Conflict Minerals Are Creating Compliance Challenges

If you are one of 6,000 U.S. CEOs whose company uses raw minerals in your products, it’s time to comply with the Dodd-Frank Act.

July 7 2014 by Dale Buss


The requirements of being a good corporate citizen are not difficult to figure out: Lower your carbon footprint, promote diversity and support your local community. With those three, you’ve got the majority of it covered. But now there’s a new corporate citizenship requirement at the table that is not as easy to ensure is being met: the avoidance of using conflict minerals. Many CEOs are in a complete quandary as to how to proceed.

The problem stems from a law that was part of the 2010 Dodd-Frank Act that was intended to choke off financing for violent militia groups in and around the Congo. These groups sell the minerals, such as tantalum, worldwide for use in products ranging from smartphones to engagement rings.

Going forward, CEOs must decide how to proceed despite the murkiness of the law
and other difficulties.

In June, all companies using minerals as a raw material were supposed to provide their first reports to the SEC about whether they use any that are on the “conflict” list, and if so, where and how. The mere cost for doing these first reports—estimated by the SEC to total $3 billion to $4 billion—has made the task difficult to achieve. It was projected that companies would spend nearly 500 hours, on average, compiling their first reports—about 25 percent of the average time spent on an annual report.

Moreover, information flow in this area is so premature that only a handful of companies have been able to complete their supply-chain investigations to date. Then the requirement became muddied in a U.S. Court of Appeals for the District of Columbia decision in April that struck down part of the regulation, stating that forcing companies to list their products as “conflict free” or not violated corporate free-speech rights. So currently, companies only have to prove they investigated their supply chains.

Going forward, CEOs must decide how to proceed despite the murkiness of the law and other difficulties. Odds are that the SEC will continue to press forward, with no particular reward for companies that accelerate their investigations or penalty for companies that lag—because almost all of them are lagging.

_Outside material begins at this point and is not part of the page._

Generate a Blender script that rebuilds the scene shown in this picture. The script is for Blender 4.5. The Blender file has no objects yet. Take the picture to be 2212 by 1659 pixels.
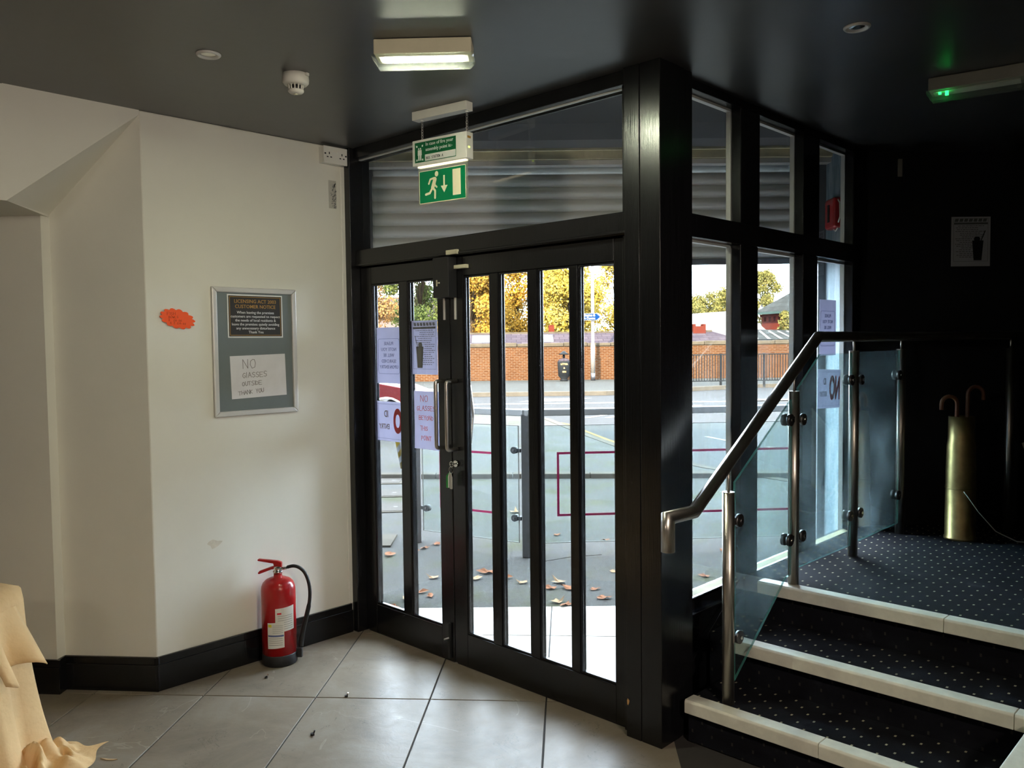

“What we’re looking for at this stage is reasonable due diligence efforts,” Bennett Freeman, a senior vice president at Calvert Investments, which focuses on corporate responsibility, told The Wall Street Journal.

But beyond SEC requirements, there eventually will have to be a brand stance that works with customers and shareholders that goes farther than saying “we’re SEC compliant on this issue.” (Think of the Good Housekeeping Seal of Approval or the “TRUSTe” logo.)

With the proliferation of corporate-responsibility criteria being put forth by investors, consumers and activist groups these days, and the struggles that CEOs experience in attempting to keep up with it all, “conflict minerals compliance” is likely to remain low on the list. However, ignoring it in these early years could do more harm than good. Starting those conversations now with all suppliers could ensure that your company is ready when it needs to be.